In one case, as the Washington Post reports, flood evacuees with pets were allowed into the George R. Brown Convention Center (after initially being denied entry), after an official stated that both humans and animals were welcome at the city’s evacuation centers. “We all saw what followed Hurricane Katrina, where people weren’t allowed to keep their pets with them,’” Harris County Judge Ed Emmett told reporters. “We obviously don’t want that to happen.” In another case, firefighters rescuing people by boat later returned to get their dogs. And if pets must be separated from their owners, human shelters like one in San Antonio are making sure pets and their owners are given matching ID numbers so that they can be reunited later–a huge problem in the weeks and months following Katrina.

Animal rescuers are also more organized. During Katrina, the animal rescue effort was chaotic, with a variety of groups–and hundreds of well-meaning individuals–flooding New Orleans and surrounding areas in an effort to rescue the thousands of animals left behind. But a lack of shelter space and limited coordination hampered rescue efforts and resulted in numerous animals being lost in the system. In Texas, animal groups planned ahead, transferring animals out of shelters in the storm zone so that the facilities would be ready for storm survivors. The American Society for the Prevention of Cruelty to Animals and the Humane Society of the United States have also beefed up their disaster response divisions after Katrina, the Post reports. “The latter now has memorandums of understanding with many local organizations and localities — including the Houston suburbs of League City and Dickinson — that allow for more nimble and organized responses.”

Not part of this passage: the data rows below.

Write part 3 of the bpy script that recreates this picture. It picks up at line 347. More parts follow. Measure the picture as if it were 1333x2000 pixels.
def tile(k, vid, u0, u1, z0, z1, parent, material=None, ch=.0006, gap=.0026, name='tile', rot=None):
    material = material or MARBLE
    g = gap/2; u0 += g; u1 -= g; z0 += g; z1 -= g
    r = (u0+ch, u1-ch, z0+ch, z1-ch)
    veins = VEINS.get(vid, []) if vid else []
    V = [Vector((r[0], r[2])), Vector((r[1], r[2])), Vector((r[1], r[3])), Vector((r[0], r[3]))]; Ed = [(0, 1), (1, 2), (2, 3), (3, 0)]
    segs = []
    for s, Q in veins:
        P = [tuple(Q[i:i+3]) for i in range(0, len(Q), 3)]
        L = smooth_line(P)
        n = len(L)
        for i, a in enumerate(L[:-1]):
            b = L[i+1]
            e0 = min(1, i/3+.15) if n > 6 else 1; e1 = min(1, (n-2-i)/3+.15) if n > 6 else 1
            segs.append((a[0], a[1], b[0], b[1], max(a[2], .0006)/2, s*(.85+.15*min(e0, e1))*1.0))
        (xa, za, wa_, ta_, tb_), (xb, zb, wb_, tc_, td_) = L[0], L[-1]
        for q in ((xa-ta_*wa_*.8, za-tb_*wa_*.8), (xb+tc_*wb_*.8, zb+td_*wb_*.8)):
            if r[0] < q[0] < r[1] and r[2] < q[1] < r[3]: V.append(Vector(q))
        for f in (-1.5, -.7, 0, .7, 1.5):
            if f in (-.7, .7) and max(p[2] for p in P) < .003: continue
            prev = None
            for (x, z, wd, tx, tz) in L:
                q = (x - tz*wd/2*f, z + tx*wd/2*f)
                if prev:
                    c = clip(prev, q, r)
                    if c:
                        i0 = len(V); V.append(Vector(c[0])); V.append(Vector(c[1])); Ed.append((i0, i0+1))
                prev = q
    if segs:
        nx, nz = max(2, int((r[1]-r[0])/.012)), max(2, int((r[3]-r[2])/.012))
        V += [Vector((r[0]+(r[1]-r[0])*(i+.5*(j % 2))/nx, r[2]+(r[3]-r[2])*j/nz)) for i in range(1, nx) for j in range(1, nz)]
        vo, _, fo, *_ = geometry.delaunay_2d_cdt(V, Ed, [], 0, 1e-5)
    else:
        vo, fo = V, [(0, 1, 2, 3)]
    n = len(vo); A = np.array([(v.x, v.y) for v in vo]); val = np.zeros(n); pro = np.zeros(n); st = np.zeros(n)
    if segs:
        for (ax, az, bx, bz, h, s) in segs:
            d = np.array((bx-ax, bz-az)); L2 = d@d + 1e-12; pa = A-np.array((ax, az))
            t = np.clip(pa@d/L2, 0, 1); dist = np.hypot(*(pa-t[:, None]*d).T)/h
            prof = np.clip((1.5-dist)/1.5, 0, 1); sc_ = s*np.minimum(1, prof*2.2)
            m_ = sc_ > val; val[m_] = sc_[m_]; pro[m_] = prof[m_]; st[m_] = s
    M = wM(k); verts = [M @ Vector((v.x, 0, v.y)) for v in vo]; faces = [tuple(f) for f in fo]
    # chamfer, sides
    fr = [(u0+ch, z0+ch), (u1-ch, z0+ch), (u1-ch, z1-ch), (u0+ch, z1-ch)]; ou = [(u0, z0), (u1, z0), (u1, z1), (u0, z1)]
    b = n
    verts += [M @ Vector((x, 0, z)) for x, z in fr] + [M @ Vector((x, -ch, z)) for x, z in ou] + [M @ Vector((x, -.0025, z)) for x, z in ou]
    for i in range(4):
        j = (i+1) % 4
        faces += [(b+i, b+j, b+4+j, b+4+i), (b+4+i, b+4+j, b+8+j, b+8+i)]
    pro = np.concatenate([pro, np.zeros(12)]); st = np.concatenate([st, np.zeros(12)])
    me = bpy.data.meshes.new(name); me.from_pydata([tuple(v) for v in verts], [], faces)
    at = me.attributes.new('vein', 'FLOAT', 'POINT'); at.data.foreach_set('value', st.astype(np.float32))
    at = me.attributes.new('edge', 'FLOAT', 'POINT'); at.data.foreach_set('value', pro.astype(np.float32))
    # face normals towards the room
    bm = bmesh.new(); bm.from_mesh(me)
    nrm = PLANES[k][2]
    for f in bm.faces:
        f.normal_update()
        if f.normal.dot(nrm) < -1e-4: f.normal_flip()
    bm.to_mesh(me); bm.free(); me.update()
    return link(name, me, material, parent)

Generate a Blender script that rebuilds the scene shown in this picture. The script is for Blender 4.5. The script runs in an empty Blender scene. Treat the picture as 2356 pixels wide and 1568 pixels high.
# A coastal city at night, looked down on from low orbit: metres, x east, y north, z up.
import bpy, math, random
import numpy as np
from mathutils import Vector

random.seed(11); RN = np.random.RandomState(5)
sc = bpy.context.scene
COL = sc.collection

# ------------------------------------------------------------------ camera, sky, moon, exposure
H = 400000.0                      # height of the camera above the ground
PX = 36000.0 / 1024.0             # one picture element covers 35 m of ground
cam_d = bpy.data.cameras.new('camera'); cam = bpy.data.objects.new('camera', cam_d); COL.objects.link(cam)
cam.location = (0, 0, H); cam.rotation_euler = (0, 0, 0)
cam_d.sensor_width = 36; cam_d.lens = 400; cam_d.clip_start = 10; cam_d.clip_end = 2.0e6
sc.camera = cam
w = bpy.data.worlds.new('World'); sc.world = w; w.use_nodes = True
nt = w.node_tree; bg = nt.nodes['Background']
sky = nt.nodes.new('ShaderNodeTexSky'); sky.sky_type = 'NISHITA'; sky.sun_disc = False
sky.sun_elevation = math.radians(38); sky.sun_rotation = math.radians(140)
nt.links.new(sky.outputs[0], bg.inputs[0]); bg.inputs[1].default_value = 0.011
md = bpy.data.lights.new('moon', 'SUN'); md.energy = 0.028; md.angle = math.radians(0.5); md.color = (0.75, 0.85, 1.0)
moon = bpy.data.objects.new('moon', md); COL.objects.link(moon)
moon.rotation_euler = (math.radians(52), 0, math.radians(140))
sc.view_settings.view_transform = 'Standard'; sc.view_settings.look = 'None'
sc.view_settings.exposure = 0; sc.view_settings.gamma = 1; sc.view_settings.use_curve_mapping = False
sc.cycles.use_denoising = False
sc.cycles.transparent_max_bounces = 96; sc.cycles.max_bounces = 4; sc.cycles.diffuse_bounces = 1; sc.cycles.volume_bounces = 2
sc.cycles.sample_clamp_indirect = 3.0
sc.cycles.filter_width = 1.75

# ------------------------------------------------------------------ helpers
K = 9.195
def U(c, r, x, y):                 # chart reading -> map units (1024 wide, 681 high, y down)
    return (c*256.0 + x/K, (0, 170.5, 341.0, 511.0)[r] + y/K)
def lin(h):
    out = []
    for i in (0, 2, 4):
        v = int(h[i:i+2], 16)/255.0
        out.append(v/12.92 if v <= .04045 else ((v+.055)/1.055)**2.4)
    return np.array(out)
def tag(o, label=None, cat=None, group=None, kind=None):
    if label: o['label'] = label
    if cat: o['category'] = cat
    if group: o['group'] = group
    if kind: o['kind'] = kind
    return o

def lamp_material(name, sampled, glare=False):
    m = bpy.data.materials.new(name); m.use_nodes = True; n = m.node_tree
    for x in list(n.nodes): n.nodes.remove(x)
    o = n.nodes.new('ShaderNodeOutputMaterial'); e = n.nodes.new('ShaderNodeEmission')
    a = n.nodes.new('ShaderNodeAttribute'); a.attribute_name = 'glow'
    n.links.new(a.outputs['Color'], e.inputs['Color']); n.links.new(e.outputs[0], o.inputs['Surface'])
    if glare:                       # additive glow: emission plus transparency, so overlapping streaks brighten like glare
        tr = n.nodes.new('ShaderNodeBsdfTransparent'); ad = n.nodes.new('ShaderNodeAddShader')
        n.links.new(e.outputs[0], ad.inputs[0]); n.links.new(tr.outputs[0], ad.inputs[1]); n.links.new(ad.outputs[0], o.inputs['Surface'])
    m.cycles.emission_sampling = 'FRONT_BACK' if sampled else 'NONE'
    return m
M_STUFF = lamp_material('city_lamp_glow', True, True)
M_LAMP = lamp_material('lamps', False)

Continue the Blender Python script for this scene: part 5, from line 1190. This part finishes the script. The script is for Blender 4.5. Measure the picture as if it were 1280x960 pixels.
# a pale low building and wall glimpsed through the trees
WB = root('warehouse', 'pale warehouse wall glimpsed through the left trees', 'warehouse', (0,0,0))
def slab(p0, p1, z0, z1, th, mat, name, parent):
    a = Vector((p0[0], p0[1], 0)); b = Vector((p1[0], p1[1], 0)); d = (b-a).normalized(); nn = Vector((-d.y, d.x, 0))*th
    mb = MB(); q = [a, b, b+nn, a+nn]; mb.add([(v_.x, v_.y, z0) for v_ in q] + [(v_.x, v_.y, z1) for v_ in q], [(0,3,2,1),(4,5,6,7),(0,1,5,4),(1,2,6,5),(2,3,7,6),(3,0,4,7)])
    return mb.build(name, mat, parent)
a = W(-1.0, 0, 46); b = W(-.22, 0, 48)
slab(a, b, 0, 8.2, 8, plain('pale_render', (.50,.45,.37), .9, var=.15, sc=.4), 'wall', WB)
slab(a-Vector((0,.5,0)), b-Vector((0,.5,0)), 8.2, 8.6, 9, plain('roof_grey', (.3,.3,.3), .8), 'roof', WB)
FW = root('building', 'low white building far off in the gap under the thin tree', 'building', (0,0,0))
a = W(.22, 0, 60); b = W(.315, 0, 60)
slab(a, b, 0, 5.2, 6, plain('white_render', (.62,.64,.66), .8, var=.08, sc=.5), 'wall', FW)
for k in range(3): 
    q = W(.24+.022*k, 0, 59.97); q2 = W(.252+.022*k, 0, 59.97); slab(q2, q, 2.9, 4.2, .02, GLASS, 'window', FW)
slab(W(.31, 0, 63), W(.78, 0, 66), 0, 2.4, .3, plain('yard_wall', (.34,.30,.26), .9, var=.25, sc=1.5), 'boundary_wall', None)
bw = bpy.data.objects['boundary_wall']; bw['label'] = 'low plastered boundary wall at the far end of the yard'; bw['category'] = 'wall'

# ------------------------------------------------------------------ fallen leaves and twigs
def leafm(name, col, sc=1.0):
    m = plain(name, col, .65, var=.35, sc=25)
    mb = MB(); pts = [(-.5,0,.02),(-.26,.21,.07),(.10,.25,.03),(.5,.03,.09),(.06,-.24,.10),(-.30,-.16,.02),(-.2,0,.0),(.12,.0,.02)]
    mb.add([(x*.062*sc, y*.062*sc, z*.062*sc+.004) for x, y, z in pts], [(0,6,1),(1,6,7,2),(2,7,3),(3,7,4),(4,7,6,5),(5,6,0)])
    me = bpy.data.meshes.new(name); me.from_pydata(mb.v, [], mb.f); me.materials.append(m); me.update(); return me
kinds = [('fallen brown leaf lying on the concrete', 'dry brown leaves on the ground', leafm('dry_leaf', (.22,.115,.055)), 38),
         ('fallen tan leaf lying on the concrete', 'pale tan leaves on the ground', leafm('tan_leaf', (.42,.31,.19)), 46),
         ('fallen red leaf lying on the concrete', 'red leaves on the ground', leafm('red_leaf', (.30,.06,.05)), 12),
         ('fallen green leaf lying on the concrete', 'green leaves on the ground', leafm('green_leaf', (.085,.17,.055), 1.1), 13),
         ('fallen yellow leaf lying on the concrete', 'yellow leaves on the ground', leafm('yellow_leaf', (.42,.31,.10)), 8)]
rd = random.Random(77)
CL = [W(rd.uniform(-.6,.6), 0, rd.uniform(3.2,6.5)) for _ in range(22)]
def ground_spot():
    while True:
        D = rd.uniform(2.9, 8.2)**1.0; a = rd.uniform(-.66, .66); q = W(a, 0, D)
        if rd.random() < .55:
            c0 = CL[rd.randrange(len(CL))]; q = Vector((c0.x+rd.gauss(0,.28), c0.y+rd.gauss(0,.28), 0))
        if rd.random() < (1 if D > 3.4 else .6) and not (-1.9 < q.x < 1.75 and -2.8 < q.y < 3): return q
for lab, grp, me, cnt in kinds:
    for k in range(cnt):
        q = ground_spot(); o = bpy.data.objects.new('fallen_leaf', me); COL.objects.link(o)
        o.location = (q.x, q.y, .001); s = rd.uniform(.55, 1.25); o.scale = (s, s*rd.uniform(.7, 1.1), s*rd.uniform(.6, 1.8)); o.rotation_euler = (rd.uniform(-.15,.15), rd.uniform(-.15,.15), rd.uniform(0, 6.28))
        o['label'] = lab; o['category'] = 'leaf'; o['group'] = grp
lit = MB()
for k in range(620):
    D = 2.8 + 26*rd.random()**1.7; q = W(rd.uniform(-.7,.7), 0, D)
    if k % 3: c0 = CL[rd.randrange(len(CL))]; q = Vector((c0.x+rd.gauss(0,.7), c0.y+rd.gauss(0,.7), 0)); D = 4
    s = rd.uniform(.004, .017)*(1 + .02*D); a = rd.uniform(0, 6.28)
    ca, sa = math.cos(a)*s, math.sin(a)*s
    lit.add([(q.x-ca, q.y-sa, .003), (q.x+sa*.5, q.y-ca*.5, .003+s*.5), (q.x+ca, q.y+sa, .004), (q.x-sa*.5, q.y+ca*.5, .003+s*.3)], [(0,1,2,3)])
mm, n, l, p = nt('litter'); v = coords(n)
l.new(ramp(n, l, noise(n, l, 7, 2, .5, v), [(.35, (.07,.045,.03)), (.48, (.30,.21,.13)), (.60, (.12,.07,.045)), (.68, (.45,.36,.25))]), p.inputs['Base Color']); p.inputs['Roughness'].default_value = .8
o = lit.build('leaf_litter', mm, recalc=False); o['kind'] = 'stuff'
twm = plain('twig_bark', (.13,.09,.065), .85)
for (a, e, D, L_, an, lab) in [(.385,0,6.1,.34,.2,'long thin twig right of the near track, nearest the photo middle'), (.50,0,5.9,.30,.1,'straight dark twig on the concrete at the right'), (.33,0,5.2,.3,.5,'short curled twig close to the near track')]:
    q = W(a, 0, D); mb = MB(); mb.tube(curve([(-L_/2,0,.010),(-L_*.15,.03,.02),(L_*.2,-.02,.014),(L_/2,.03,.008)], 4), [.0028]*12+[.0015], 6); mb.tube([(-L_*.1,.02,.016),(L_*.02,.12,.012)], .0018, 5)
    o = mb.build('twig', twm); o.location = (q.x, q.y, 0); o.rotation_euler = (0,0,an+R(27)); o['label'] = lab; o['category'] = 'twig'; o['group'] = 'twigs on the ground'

When I reported on the Katrina pet rescue efforts for my book, Citizen Canineone of the most remarkable people I met was Charlotte Bass Lilly, who rescued hundreds of pets during the storm and became a champion for the city’s animals in its aftermath. Bass Lilly passed away in 2015, but I have always remembered something she told me when I was in New Orleans. “I don’t think the world realized what pets mean to people before Katrina,” she said. “Now they know there’s a human–animal bond that can’t be broken.”

Harvey shows that this lesson is still being taken to heart.